Des questions d’une importance plus directe et plus immédiate ne tardèrent pas à absorber l’attention des cabinets : il ne s’agissait de rien moins que du partage des dépouilles de l’empire français et des hases à donner à l’équilibre européen. Même avant la chute de Napoléon, de graves dissentimens s’étaient manifestés entre les puissances principales ; on avait pu alors ajourner les solutions : maintenant il fallait en finir, il fallait faire la part, fixer la position de chacun. C’était la tâche réservée au congrès. Les tentatives qu’on avait faites, avant sa réunion, pour se mettre d’accord par des explications préliminaires avaient complètement échoué. La Russie persistait à exiger la cession de tout le duché de Varsovie, que l’empereur Alexandre voulait ériger à son profit en royaume de Pologne. Dans cette combinaison, à laquelle le cabinet de Berlin s’était rallié, la Prusse, renonçant ainsi à son ancienne part de la Pologne, devait recevoir en dédommagement le royaume de Saxe, enlevé à son souverain, qui eût obtenu un établissement dans les provinces rhénanes. L’Autriche et l’Angleterre se montraient absolument contraires à de tels projets : la première, parce que l’agrandissement excessif de la Russie devait compromettre sa sûreté et sa position européenne, autant que l’incorporation de la Saxe à la Prusse eût menacé en Allemagne son antique suprématie ; la seconde, parce que l’équilibre politique, qui est sur le continent son seul intérêt permanent, aurait reçu une trop grave atteinte de semblables arrangemens ; toutes les deux, parce que leur politique traditionnelle et conservatrice répugnait profondément à l’esprit d’aventure et d’innovation qui inspirait les conseils de Saint-Pétersbourg et de Berlin.

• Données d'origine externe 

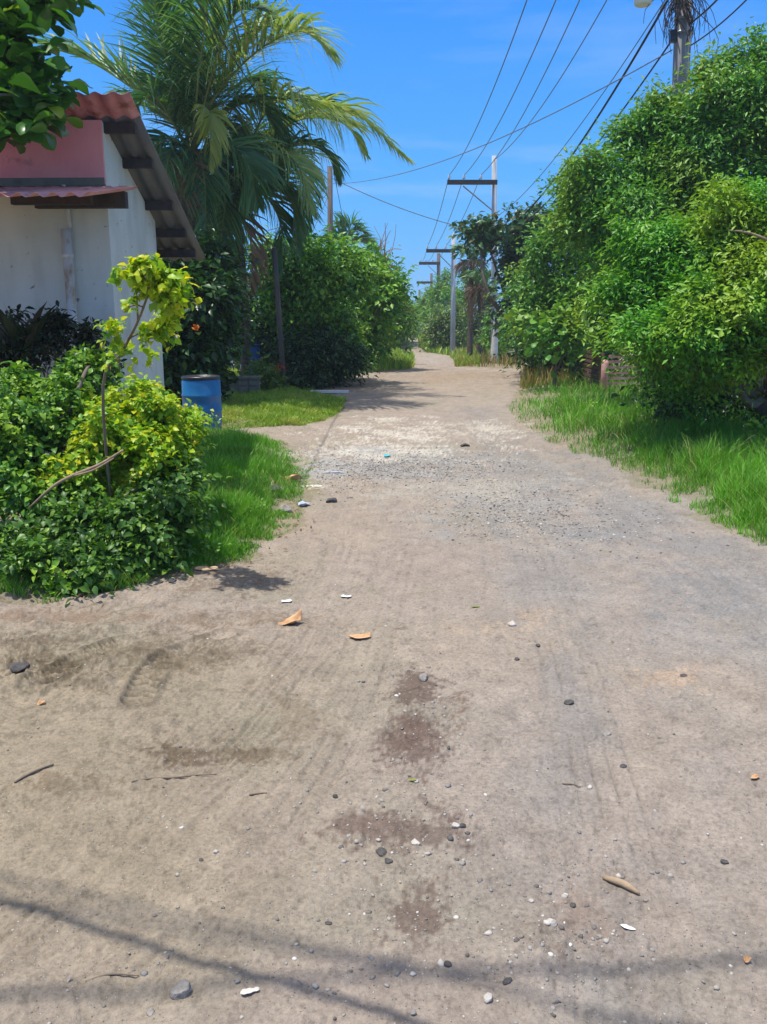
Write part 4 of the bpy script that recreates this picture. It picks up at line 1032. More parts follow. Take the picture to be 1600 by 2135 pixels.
# ------------------------------------------------------------------ posts, poles and lines
def pole(name, label, px, D, top_py, r0, r1, mat, group, lean=0):
    b = gnd(px, D); tp = at(px + lean, top_py, D)
    t = thing(name, label, "utility pole", b, group)
    mb = MB(); mb.tube([b - ZU * .3, (b + tp) / 2, tp], [r0, (r0 + r1) / 2, r1], 14); mb.build("pole", M[mat], t, smooth=True)
    return t, b, tp
def crossarm(t, px0, px1, py, D, insul_px, brace=None, th=.11, dpt=0):
    a, b = at(px0, py, D - .16), at(px1, py, D - .16)
    arm = MB().box((a + b) / 2, (abs(b[0] - a[0]), th, th)).build("crossarm", M['arm_wood'], t)
    tops = []
    for p in insul_px:
        q = at(p, py, D - .16) + ZU * (th / 2)
        MB().lathe([(.02, 0), (.02, .06), (.055, .07), (.06, .11), (.035, .13), (.05, .15), (.05, .18), (.02, .2)], q, 10).build("insulator", M['insul'], arm, smooth=True)
        tops.append(q + ZU * .19)
    if brace:
        MB().tube([at(brace[0], brace[1], D - .2), at(brace[2], brace[3], D - .13)], .03, 6).build("brace", M['metal'], arm)
    return tops

GP = "utility poles along the road"
NP, nb, ntp = pole("utility_pole", "near concrete utility pole rising out of the right-hand trees", 1412, 17, -260, .19, .13, 'concrete_pole', GP, lean=22)
n_tops = crossarm(NP, 1160, 1450, -205, 17, (1180, 1255, 1312, 1392), (1290, -195, 1426, -60), .12)
MB().box(at(1404, 76, 16.78), (.12, .1, .2)).build("cable_clamp", M['black'], NP)
for py_ in (40, 70): MB().lathe([(.172, -.02), (.172, .02)], at(1427 - py_ * .03, py_, 17), 16).build("band", M['metal'], NP, smooth=True)

P2, b2_, t2_ = pole("utility_pole", "wooden-armed pole with a whitewashed foot, tallest in the middle distance", 1033, 37, 325, .13, .10, 'pale_pole', GP, lean=-2)
MB().lathe([(.155, 0), (.15, .9), (.145, 1.9)], b2_, 14, capb=False, capt=False).build("whitewashed_foot", M['whitewash'], P2, smooth=True)
p2_tops = crossarm(P2, 933, 1037, 380, 37, (937, 968, 1003), (966, 388, 1026, 438), .17)
P3, b3_, t3_ = pole("utility_pole", "slim pale pole with a crossarm standing at the bend of the road", 946, 50, 490, .15, .11, 'pale_pole', GP)
p3_tops = crossarm(P3, 889, 949, 523, 50, (892, 910, 930), (915, 530, 941, 556), .18)
P4, b4_, t4_ = pole("utility_pole", "dark pole behind the slim pole, its arm to the left of it", 915, 78, 528, .19, .15, 'wood_pole', GP)
p4_tops = crossarm(P4, 874, 918, 549, 78, (877, 888, 902), (893, 554, 912, 572), .24)
P5, b5_, t5_ = pole("utility_pole", "far pole with a pale lamp low on it, third from last", 900, 105, 570, .19, .15, 'wood_pole', GP)
p5_tops = crossarm(P5, 869, 903, 589, 105, (872, 881, 892), None, .26)
P6, b6_, t6_ = pole("utility_pole", "tiny far pole in the gap above the road's end", 875, 140, 604, .2, .16, 'wood_pole', GP)
crossarm(P6, 866, 888, 625, 140, (869, 876), None, .3)
P7, b7_, t7_ = pole("utility_pole", "farthest and smallest pole in the gap above the road's end", 868, 175, 622, .2, .16, 'wood_pole', GP)
crossarm(P7, 862, 880, 640, 175, (865, 872), None, .3)
LP, lb_, lt_ = pole("utility_pole", "bare wooden pole rising out of the trees on the left of the road", 690, 36, 347, .125, .105, 'wood_pole', None, lean=-2)
MB().lathe([(.02, 0), (.05, .05), (.05, .16), (.02, .2)], at(697, 366, 35.85), 8).build("insulator", M['metal'], LP, smooth=True)
# leaning wooden post with a rail at the top
pb_ = gnd(590, 19.7)
wp = thing("wooden_post", "leaning weathered wooden post at the edge of the lawn", "post", pb_)
MB().tube([pb_ - ZU * .2, at(583, 670, 19.7), at(572, 517, 19.7)], [.055, .06, .055], 10).build("post", M['wood_pole'], wp, smooth=True)
MB().tube([at(573, 520, 19.66), at(552, 522, 19.7), at(500, 519, 19.9)], .012, 5).build("stay_wire", M['wire'], wp)
# lamp on the near pole
lq = at(1342, -6, 16.6)
lamp = thing("street_lamp", "white street lamp at the top edge beside the concrete pole", "street lamp", lq)
MB().lathe([(.13, -.13), (.15, -.11), (.165, .0), (.165, .10)], lq, 24).build("lamp_diffuser", M['lamp_white'], lamp, smooth=True)
MB().lathe([(.17, .10), (.19, .13), (.17, .26), (.06, .34)], lq, 24).build("housing", M['metal'], lamp, smooth=True)
MB().tube(catmull([lq + ZU * .33, lq + np.array([.1, .1, .55]), lq + np.array([.45, .25, .6]), np.array([ntp[0] - .2, 16.93, lq[2] + .35])], 14), .025, 8).build("arm", M['metal'], lamp, smooth=True)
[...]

Cette séparation des quatre grandes puissances naguère coalisées contre Napoléon ouvrait au gouvernement français des chances inespérées. Peu de mois auparavant, on avait cru faire envers lui acte de générosité et de courtoisie en l’admettant à prendre part au congrès, et chacun pensait alors qu’il n’y paraîtrait que pour la forme, qu’en réalité il ne lui serait pas permis d’intervenir dans la répartition des territoires dont le sort des armes lui avait enlevé la possession. Maintenant il était évident que la force des choses allait le rendre en quelque sorte l’arbitre de l’Europe. Seul de toutes les grandes puissances continentales, il avait cet avantage que, le traité de Paris ayant définitivement réglé son état de possession, il n’avait rien

  1. On sait que l’année suivante la France, placée dans des circonstances qui ne lui laissaient plus sa liberté d’action, consentit a l’abolition immédiate de la traite.